Estou sempre nervosa nestas ocasiões. Mal vejo a câmara o pânico apodera-se de mim, olho para baixo e aperto o microfone na mão. Não supero este medo de um dia para o outro. Desta vez, um ambiente festivo, uma apresentação daquilo a que chamaram um livro, um artista de renome, de carreira, de nome Tony Carreira. Fila interminável na Bertrand do Vasco da Gama, terça-feira à noite, o Jornal já no ar. Os gritos e as lamúrias, os cânticos e os quase-desmaios, livros na mão, à espera de um beijo, uma fotografia, um autógrafo. E eu ali, ao lado do homem, observo-o, reparo nos sapatos de bico, no blusão brilhante, aprecio o penteado moderno, deslumbro-me com o tipo de público. São essencialmente mulheres, mães e filhas, tias e sobrinhas, irmãs. Falamos antes, digo que somos conterrâneos, sim, a minha mãe é de uma aldeia próxima daquela onde nasceu Tony. Sem água corrente, sem luz eléctrica, poucas condições, miúdo sem meios, vontade de cantar, o pai em Paris. A minha mãe é de perto, digo eu, lá de Pampilhosa da Serra, sorri, estamos já próximos, conta-me da dele, da mãe que vendia peixe onde a minha avó o comprava, talvez se tenham cruzado, conhecido, trocado escudos e bens.
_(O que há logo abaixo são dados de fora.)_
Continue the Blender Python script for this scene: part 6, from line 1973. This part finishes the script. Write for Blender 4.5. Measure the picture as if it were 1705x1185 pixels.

A luz acende-se e vejo o repórter colocar-se à minha altura, câmara em frente aos meus olhos, a voz que me fala ao ouvido, oiço a deixa, começo. O tempo passa, passam mais de seis minutos, uma eternidade para um directo de televisão, mas lá estão o Tony, as fãs, a mulher com um crachá onde leio "o Tony é o meu anti-depressivo", desejo-lhe melhoras, falamos de novo, as fotografias a clicar de todos os lados, a ansiedade de quem espera por uma assinatura, ele em pé naquele trabalho, resistente, simpático. Pergunto-lhe sobre o avô, o pacote de bolachas que lhe oferecia em miúdo, pelo Natal, Maria, doce presente para um menino sem nada. Depois Paris, dias de emigrante, rapaz mal vestido de quem os colegas troçavam, elogio-lhe a roupa de hoje mas não sou sincera. Estamos em directo. Agradeço, peço o autógrafo para a imagem, assina o livro e saímos do ar.
Fico admirada com a resistência de Tony. Dizem-me que na noite do concerto no Pavilhão Atlântico - esgotado - ele ficou até às seis da manhã a dar autógrafos. Sempre de pé. De pé por causa das fotografias e dos beijinhos que todas querem. O livro está cheio de segredos sobre a vida do cantor de sucesso. Não gosto como está escrito mas agrada-me a simplicidade. Gosto da honestidade, aprendo sobre o mito. Despeço-me com dois beijos e, sei-o hoje, achou-me simpática. Mais, comentou, sou uma mulher frágil! E ele, um observador. Não sei se certeiro. Pelo sim, pelo não, guardei o livro de capa dura. Até onde irá António Antunes, nome artístico, Tony Carreira?